I’ve figured out I can hide that menu and Windows will boot like a charm, so this might well fall into the “just ignore it” category going forward. However, I’m a little concerned that the non-functional BCD could pose an issue at some point in the future. Does anyone have recommendations for deleting a BCD (or BCD entry, or whatever the appropriate term is)?
rei
4808
Use BCDEdit or Visual BCD Editor:
Aleck
4809
Appears to have worked like a charm – thanks!
So I setup a new laptop for my Mom yesterday. This morning she called and couldn’t get into the laptop due to the initial Windows login not accepting her password. She has a list of un/pw and I used a pw from that list just to get the laptop setup. Except the password I thought I used won’t work and none of the others that I might have used seem to work. My googling is inconclusive as to the best way to get into the laptop or reset the password. My pref is something I can talk her thru over the phone. I recall doing the silly ‘3 security questions’ thing which I assume was for the Win10 login as I don’t think I setup any other accounts. But I can’t see where she can his ‘reset’ password for those security questions to even come into play.
Does she have an MS/Live account?
https://support.microsoft.com/en-us/account-billing/help-with-the-microsoft-account-recovery-form-b19c02d1-a782-dee6-93c3-dc8113b20c42
Also, recommend you set up MS Authenticator on your mom’s phone and tie it to her account. It makes logging in to any MS account easy as hell.
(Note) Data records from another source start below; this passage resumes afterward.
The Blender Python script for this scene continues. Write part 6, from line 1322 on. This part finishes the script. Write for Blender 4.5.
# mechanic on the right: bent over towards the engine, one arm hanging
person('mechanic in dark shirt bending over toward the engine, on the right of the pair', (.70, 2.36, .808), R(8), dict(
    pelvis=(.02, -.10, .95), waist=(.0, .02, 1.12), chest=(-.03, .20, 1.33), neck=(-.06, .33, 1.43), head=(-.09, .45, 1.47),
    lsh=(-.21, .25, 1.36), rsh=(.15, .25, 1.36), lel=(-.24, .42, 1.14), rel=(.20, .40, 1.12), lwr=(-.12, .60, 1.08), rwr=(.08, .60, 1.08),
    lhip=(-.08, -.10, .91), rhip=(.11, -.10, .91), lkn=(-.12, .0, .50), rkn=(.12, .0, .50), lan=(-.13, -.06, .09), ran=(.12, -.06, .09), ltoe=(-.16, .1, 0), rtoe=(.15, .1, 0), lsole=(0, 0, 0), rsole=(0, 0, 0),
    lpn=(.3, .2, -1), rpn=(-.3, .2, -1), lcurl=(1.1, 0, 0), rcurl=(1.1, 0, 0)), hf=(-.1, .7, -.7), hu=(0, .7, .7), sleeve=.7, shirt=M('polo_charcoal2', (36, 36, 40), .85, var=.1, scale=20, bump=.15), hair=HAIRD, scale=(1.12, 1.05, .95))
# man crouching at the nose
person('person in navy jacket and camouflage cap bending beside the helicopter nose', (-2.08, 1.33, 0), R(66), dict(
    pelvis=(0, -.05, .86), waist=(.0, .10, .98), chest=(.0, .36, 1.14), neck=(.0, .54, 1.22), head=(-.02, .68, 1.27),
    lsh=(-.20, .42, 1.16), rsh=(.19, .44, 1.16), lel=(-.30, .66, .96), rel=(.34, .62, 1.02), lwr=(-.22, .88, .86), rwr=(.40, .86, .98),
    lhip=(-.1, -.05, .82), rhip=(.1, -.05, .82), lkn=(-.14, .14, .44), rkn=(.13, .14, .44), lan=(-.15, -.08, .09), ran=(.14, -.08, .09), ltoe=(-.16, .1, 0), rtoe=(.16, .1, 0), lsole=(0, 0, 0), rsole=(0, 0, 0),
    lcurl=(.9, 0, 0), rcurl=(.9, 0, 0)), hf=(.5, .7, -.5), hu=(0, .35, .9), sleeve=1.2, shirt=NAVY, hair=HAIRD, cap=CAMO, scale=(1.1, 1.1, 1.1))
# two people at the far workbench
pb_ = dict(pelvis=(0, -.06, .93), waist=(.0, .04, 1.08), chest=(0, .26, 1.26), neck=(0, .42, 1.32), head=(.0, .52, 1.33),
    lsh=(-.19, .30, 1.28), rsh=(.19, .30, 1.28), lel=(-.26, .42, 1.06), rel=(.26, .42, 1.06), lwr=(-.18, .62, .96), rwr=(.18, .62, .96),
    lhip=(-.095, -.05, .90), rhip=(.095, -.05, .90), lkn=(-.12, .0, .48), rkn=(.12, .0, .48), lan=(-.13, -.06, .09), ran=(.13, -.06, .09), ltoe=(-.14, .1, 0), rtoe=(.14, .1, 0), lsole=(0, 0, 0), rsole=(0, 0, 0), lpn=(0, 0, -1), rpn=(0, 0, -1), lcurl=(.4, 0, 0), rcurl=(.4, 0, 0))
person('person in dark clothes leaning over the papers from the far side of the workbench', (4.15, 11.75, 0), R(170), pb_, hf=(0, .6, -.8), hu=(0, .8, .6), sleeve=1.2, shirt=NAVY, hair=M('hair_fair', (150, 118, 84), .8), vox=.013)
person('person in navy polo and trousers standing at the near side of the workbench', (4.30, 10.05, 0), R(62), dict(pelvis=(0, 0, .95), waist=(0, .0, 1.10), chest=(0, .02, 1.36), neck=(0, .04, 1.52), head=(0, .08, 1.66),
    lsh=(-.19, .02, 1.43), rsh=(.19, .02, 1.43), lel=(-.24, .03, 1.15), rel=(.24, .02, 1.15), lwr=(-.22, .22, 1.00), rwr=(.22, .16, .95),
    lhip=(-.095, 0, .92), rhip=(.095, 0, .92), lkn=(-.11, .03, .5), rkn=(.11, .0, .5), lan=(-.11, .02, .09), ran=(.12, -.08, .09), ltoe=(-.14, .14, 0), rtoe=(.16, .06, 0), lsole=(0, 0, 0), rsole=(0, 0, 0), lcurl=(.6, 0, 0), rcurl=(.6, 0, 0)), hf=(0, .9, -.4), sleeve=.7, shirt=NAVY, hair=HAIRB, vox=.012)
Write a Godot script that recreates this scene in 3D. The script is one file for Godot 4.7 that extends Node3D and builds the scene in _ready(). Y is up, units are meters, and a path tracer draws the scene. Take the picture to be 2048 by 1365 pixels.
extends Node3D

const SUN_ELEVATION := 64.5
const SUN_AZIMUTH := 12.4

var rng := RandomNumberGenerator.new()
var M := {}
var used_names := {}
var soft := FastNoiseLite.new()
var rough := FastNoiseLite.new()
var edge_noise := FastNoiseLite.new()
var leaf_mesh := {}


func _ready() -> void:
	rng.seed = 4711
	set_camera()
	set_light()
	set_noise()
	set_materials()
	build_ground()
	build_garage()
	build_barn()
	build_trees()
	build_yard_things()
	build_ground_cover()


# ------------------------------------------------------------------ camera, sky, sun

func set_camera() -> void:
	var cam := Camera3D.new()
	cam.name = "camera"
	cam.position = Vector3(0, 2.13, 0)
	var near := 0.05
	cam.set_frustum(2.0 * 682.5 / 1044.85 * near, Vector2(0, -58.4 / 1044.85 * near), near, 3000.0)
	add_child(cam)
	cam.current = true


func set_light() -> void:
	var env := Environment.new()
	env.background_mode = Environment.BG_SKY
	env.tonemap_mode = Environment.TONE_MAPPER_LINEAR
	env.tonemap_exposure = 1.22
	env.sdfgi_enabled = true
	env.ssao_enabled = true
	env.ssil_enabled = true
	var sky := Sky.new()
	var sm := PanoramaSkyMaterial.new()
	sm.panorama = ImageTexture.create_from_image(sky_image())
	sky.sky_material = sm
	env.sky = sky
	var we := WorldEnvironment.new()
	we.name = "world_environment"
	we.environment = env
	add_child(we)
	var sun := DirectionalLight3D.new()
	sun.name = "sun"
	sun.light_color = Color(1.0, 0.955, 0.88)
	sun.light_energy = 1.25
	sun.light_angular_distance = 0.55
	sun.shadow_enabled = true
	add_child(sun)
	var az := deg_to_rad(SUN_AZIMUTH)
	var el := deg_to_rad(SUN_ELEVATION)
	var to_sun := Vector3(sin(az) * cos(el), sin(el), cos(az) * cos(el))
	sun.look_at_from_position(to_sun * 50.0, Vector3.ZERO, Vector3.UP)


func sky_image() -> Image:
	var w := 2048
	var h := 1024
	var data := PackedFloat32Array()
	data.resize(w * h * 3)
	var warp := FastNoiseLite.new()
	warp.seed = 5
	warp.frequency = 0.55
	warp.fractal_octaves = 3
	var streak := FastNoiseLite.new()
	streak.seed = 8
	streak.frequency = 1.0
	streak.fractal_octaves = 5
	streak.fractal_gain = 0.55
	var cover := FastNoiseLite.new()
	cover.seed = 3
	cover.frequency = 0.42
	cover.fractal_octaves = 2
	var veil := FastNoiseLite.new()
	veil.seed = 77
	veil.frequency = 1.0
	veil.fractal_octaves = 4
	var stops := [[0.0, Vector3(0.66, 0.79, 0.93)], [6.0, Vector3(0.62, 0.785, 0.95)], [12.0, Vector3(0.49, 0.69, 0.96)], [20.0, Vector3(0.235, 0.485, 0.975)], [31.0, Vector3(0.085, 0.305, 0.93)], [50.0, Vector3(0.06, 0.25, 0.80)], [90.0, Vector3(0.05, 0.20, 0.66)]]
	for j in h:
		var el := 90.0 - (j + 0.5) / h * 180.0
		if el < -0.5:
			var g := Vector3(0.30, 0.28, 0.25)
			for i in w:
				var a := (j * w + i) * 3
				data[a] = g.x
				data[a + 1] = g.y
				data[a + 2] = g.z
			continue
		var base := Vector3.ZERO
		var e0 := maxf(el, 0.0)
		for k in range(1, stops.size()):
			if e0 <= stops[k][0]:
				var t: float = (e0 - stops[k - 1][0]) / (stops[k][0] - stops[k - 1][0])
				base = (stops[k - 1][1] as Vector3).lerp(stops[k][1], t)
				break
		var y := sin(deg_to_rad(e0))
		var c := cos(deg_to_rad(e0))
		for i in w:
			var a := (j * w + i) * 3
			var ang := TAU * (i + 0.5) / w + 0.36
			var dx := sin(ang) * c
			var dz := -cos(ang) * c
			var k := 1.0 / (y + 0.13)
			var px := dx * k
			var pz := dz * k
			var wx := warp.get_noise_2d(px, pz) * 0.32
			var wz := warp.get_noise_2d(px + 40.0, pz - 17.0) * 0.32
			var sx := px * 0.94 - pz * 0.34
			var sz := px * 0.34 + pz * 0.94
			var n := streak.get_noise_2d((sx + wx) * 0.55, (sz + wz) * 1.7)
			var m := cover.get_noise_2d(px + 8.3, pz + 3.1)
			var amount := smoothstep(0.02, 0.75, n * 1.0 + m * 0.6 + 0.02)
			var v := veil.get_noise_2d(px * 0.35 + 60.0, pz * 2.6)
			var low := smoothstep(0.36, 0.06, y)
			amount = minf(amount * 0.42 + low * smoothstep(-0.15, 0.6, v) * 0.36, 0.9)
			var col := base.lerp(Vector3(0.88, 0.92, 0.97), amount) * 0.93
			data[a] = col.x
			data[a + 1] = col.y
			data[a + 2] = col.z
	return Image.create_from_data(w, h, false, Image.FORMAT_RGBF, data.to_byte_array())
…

It just sends a request to the phone and you approve it. No password or 2FA entering required.
She has a office 365 account from the university she used to work at. And still uses their email as her primary email. I assume that is the only MS login I used to set her stuff up yesterday and the only MS account she has at all. I’m also pretty sure that is the password I used for her laptop login during the initial setup.
Finally got her to the ‘reset password’ screen where you enter answers to your 3 questions. But then when she tries to create a new password it continually tells here the ‘passwords don’t match’. Even when I had her try just a simple 1234 as the password so that there wouldn’t be any typos.
I assume we’re missing something obvious, but I did find one thread about this exact problem but it had no solution. Ugh.
HRose
4813
Fun quirks of a superbly written OS:
I just wish someone collected all of these, it’s like going on a treasure hunt.
There are probably thousands of other things that changed between restarts, changing settings, and different applications running. “Windows tips uses 2 Gigs!” is in no way the correct takeaway message here.
rei
4815
That tweet made me dumber.
HRose
4816
I’ve verified this myself.
Fresh boot, 3Gb occupied. Unchecked the thing, rebooted, 2.5Gb occupied.
So it’s not huge, but that’s still 1/6 spared on Microsoft’s shit.
The fact this probably has huge differences from user to user is another reason why this OS is a mess, no one really knows what it does, and it wastes a lot of resources doing stuff that you aren’t asking it to do.
Soma
4817
Isn’t this the MO of a desktop OS like Windows 10? It runs so many things in the background that you don’t need because it is on AC, and just in the once-in-a-blue-moon chance that you need it. When it is on battery it still does so many things you don’t need and ended up as a battery hog.
I am always amazed that Windows 10 will check for and download updates whenever it is on internet, whether it is draining valuable battery or not. There is no option to force it to wait until it is plugged in. Even Android can give you that option but nooooo, MS says windows updates are so important they can’t wait.
You can just turn on Metered Internet, and then it will give you much more control about downloading updates.
Considering that last big flaw, being forced to download updates does not feel like the worst thing ever.
As for reduction of ram usage, I figure shutting down your computer everyone once in a while probably reduces usage, simple because it shuts down what every programs you turned on, but forgot to turn off.
Soma
4819
Thanks I’ll give it a try to see if it improves battery on the road. Really it is such a convoluted way to set something that is so obvious (whenever not on AC, do the least to conserve battery). That battery slider on system tray should have done it, whenever it is set to be most battery conserving.
It certainly would be a good change.